* **INSTRUCTIONS FOR THE TASK**
Set down the data below from its first line to the line holding "COL = scene.collection", inclusive; omit all pictures.

* **MATERIAL PROVIDED**
◆ ◆ ◆ ◆

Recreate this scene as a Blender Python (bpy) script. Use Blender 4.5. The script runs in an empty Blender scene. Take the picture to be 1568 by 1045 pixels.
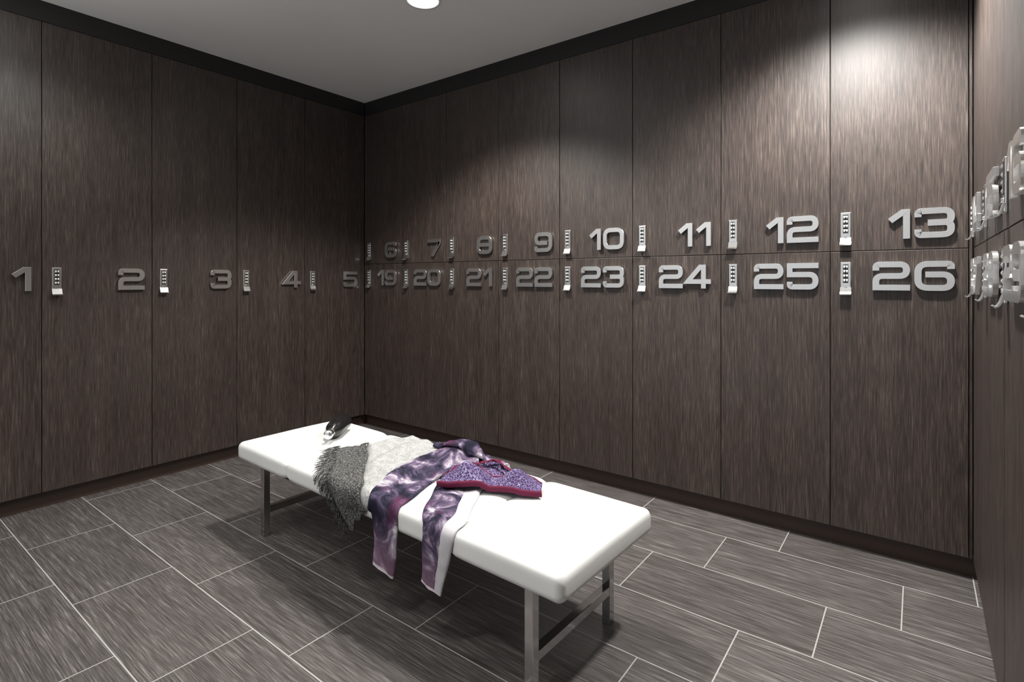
import bpy, bmesh, math, random
from mathutils import Vector, Matrix, noise
random.seed(7)
scene = bpy.context.scene
COL = scene.collection

# ------------------------------------------------------------------ helpers
def new_mat(name):
    m = bpy.data.materials.new(name); m.use_nodes = True
    nt = m.node_tree
    b = nt.nodes["Principled BSDF"]
    return m, nt, b
def N(nt, t, **kw):
    n = nt.nodes.new(t)
    for k, v in kw.items(): setattr(n, k, v)
    return n
def L(nt, a, b): nt.links.new(a, b)
def mathn(nt, op, a, b=None, c=None):
    n = nt.nodes.new("ShaderNodeMath"); n.operation = op
    for i, v in enumerate((a, b, c)):
        if v is None: continue
        if isinstance(v, (int, float)): n.inputs[i].default_value = v
        else: nt.links.new(v, n.inputs[i])
    return n.outputs[0]
def ramp(nt, fac, stops, interp='LINEAR'):
    r = nt.nodes.new("ShaderNodeValToRGB"); r.color_ramp.interpolation = interp
    els = r.color_ramp.elements
    while len(els) < len(stops): els.new(0.5)
    for e, (p, c) in zip(els, stops):
        e.position = p; e.color = (c[0], c[1], c[2], 1)
    nt.links.new(fac, r.inputs[0]); return r.outputs[0]
def mapping(nt, src, scale):
    m = nt.nodes.new("ShaderNodeMapping"); m.inputs["Scale"].default_value = scale
    nt.links.new(src, m.inputs[0]); return m.outputs[0]
def noisen(nt, vec, scale=1, detail=3, rough=.5):
    n = nt.nodes.new("ShaderNodeTexNoise"); n.inputs["Scale"].default_value = scale
    n.inputs["Detail"].default_value = detail; n.inputs["Roughness"].default_value = rough
    nt.links.new(vec, n.inputs["Vector"]); return n.outputs["Fac"]
def mixc(nt, fac, a, b):
    n = nt.nodes.new("ShaderNodeMix"); n.data_type = 'RGBA'
    for i, v in ((0, fac), (6, a), (7, b)):
        if isinstance(v, (int, float)): n.inputs[i].default_value = v
        elif isinstance(v, tuple): n.inputs[i].default_value = (*v, 1)
        else: nt.links.new(v, n.inputs[i])
    return n.outputs[2]
def bump(nt, b, h, strength=.2, dist=.002):
    n = nt.nodes.new("ShaderNodeBump"); n.inputs["Strength"].default_value = strength
    n.inputs["Distance"].default_value = dist
    nt.links.new(h, n.inputs["Height"]); nt.links.new(n.outputs[0], b.inputs["Normal"])
def simple(name, col, rough=.5, metal=0, spec=.5):
    m, nt, b = new_mat(name)
    b.inputs["Base Color"].default_value = (*col, 1); b.inputs["Roughness"].default_value = rough
    b.inputs["Metallic"].default_value = metal; b.inputs["Specular IOR Level"].default_value = spec
    return m
def mesh_obj(name, verts, faces, mat=None, parent=None, smooth=False, uvs=None):
    me = bpy.data.meshes.new(name); me.from_pydata([tuple(v) for v in verts], [], faces); me.update()
    if mat: 
        for mm in (mat if isinstance(mat, (list, tuple)) else [mat]): me.materials.append(mm)
    if uvs:
        ul = me.uv_layers.new(name="UVMap")
        for lp in me.loops: ul.data[lp.index].uv = uvs[lp.vertex_index]
    if smooth:
        for p in me.polygons: p.use_smooth = True
    o = bpy.data.objects.new(name, me); COL.objects.link(o)
    if parent: o.parent = parent
    return o
class MB:
    """mesh builder: boxes / cylinders accumulated into one mesh"""
    def __init__(s): s.bm = bmesh.new()
    def box(s, x0, x1, y0, y1, z0, z1, bev=0, mi=0, seg=2):
        r = bmesh.ops.create_cube(s.bm, size=1)
        vs = r['verts']
        for v in vs:
            v.co = Vector(((x0+x1)/2+v.co.x*(x1-x0), (y0+y1)/2+v.co.y*(y1-y0), (z0+z1)/2+v.co.z*(z1-z0)))
        fs = set(f for v in vs for f in v.link_faces)
        for f in fs: f.material_index = mi
        if bev:
            es = list(set(e for v in vs for e in v.link_edges))
            r = bmesh.ops.bevel(s.bm, geom=es, offset=bev, segments=seg, affect='EDGES', profile=.5)
            for f in r['faces']: f.material_index = mi
    def cyl(s, p0, p1, r0, r1=None, n=24, mi=0, caps=True):
        r1 = r0 if r1 is None else r1
        p0 = Vector(p0); p1 = Vector(p1); d = p1-p0
        q = d.to_track_quat('Z', 'Y').to_matrix().to_4x4()
        r = bmesh.ops.create_cone(s.bm, cap_ends=caps, segments=n, radius1=r0, radius2=r1, depth=d.length,
                                  matrix=Matrix.Translation((p0+p1)/2) @ q)
        for f in set(f for v in r['verts'] for f in v.link_faces): f.material_index = mi
    def obj(s, name, mats, parent=None, smooth_angle=None):
        me = bpy.data.meshes.new(name); s.bm.to_mesh(me); s.bm.free()
        for m in mats: me.materials.append(m)
        o = bpy.data.objects.new(name, me); COL.objects.link(o)
        if parent: o.parent = parent
        return o
def empty(name, loc=(0, 0, 0), rz=0):
    e = bpy.data.objects.new(name, None); COL.objects.link(e)
    e.location = loc; e.rotation_euler = (0, 0, rz); e.empty_display_size = .1
    return e

# ------------------------------------------------------------------ materials
WOOD, nt, b = new_mat("dark_wood_laminate")
tc = N(nt, "ShaderNodeTexCoord"); oi = N(nt, "ShaderNodeObjectInfo")
va = N(nt, "ShaderNodeVectorMath", operation='ADD')
cx = N(nt, "ShaderNodeCombineXYZ")
L(nt, mathn(nt, 'MULTIPLY', oi.outputs["Random"], 37.0), cx.inputs[0]); L(nt, mathn(nt, 'MULTIPLY', oi.outputs["Random"], 11.0), cx.inputs[2])
L(nt, tc.outputs["Object"], va.inputs[0]); L(nt, cx.outputs[0], va.inputs[1])
V = va.outputs[0]
n1 = noisen(nt, mapping(nt, V, (340, 340, 12)), 1, 3, .6)
n2 = noisen(nt, mapping(nt, V, (140, 140, 4)), 1, 3, .6)
n3 = noisen(nt, mapping(nt, V, (12, 12, .5)), 1, 2, .5)
s = mathn(nt, 'ADD', mathn(nt, 'MULTIPLY', n1, .55), mathn(nt, 'ADD', mathn(nt, 'MULTIPLY', n2, .33), mathn(nt, 'MULTIPLY', n3, .12)))
col = ramp(nt, s, [(.38, (.0165, .0112, .0094)), (.48, (.034, .0240, .0203)), (.57, (.062, .0455, .0385)), (.68, (.125, .097, .083))])
L(nt, col, b.inputs["Base Color"])
b.inputs["Specular IOR Level"].default_value = .6
L(nt, mathn(nt, 'MULTIPLY_ADD', n1, .16, .36), b.inputs["Roughness"])
bump(nt, b, s, .22, .001)
CARC = simple("carcass_dark", (.012, .009, .008), .6)
KICK = simple("toe_kick_brown", (.045, .026, .019), .45)
FASC = simple("fascia_dark", (.012, .011, .011), .6)
STEEL = simple("brushed_steel", (.94, .93, .92), .28, 1)
SATIN = simple("satin_chrome", (.92, .92, .91), .26, 1)
CHROME = simple("satin_leg_chrome", (.58, .57, .56), .15, 1)
DIALW = simple("dial_white", (.75, .75, .73), .4)
BLACK = simple("black_plastic", (.01, .01, .01), .25)
WALLM = simple("painted_wall", (.10, .09, .085), .7)
CEIL, nt, b = new_mat("ceiling_paint")
tc = N(nt, "ShaderNodeTexCoord")
L(nt, ramp(nt, noisen(nt, tc.outputs["Object"], 2, 2), [(.3, (.82, .82, .815)), (.7, (.85, .85, .845))]), b.inputs["Base Color"]); b.inputs["Roughness"].default_value = .8
# floor tile
FLOOR, nt, b = new_mat("linear_porcelain_tile")
tc = N(nt, "ShaderNodeTexCoord"); sx = N(nt, "ShaderNodeSeparateXYZ"); L(nt, tc.outputs["Object"], sx.inputs[0])
TW, TL, SH = .332, .665, .2217
yr = mathn(nt, 'DIVIDE', mathn(nt, 'SUBTRACT', sx.outputs[1], .607), TW)
row = mathn(nt, 'FLOOR', yr)
fy = mathn(nt, 'FRACT', yr)
xr = mathn(nt, 'DIVIDE', mathn(nt, 'SUBTRACT', mathn(nt, 'ADD', sx.outputs[0], 2.485), mathn(nt, 'MULTIPLY', row, SH)), TL)
colx = mathn(nt, 'FLOOR', xr); fx = mathn(nt, 'FRACT', xr)
dy = mathn(nt, 'MULTIPLY', mathn(nt, 'MINIMUM', fy, mathn(nt, 'SUBTRACT', 1, fy)), TW)
dx = mathn(nt, 'MULTIPLY', mathn(nt, 'MINIMUM', fx, mathn(nt, 'SUBTRACT', 1, fx)), TL)
dd = mathn(nt, 'MINIMUM', dx, dy)
grout = mathn(nt, 'LESS_THAN', dd, .0021)
cid = N(nt, "ShaderNodeCombineXYZ"); L(nt, colx, cid.inputs[0]); L(nt, row, cid.inputs[1])
wn = N(nt, "ShaderNodeTexWhiteNoise"); L(nt, cid.outputs[0], wn.inputs["Vector"])
va = N(nt, "ShaderNodeVectorMath", operation='ADD'); L(nt, tc.outputs["Object"], va.inputs[0]); L(nt, wn.outputs["Color"], va.inputs[1])
g1 = noisen(nt, mapping(nt, va.outputs[0], (9, 300, 1)), 1, 3, .6)
g2 = noisen(nt, mapping(nt, va.outputs[0], (4, 110, 1)), 1, 3, .6)
g = mathn(nt, 'ADD', mathn(nt, 'MULTIPLY', g1, .65), mathn(nt, 'MULTIPLY', g2, .35))
g = mathn(nt, 'ADD', g, mathn(nt, 'MULTIPLY_ADD', wn.outputs["Value"], .04, -.02))
tcol = ramp(nt, g, [(.35, (.046, .040, .038)), (.48, (.080, .071, .068)), (.56, (.120, .108, .103)), (.66, (.225, .207, .199))])
L(nt, mixc(nt, grout, tcol, (.37, .36, .345)), b.inputs["Base Color"])
L(nt, mathn(nt, 'ADD', mathn(nt, 'MULTIPLY_ADD', g1, .2, .26), mathn(nt, 'MULTIPLY', grout, .3)), b.inputs["Roughness"])
bump(nt, b, mathn(nt, 'SUBTRACT', g, mathn(nt, 'MULTIPLY', grout, .8)), .3, .001)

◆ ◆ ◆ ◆

* **EXERCISE RESPONSE**
Recreate this scene as a Blender Python (bpy) script. Use Blender 4.5. The script runs in an empty Blender scene. Take the picture to be 1568 by 1045 pixels.
import bpy, bmesh, math, random
from mathutils import Vector, Matrix, noise
random.seed(7)
scene = bpy.context.scene
COL = scene.collection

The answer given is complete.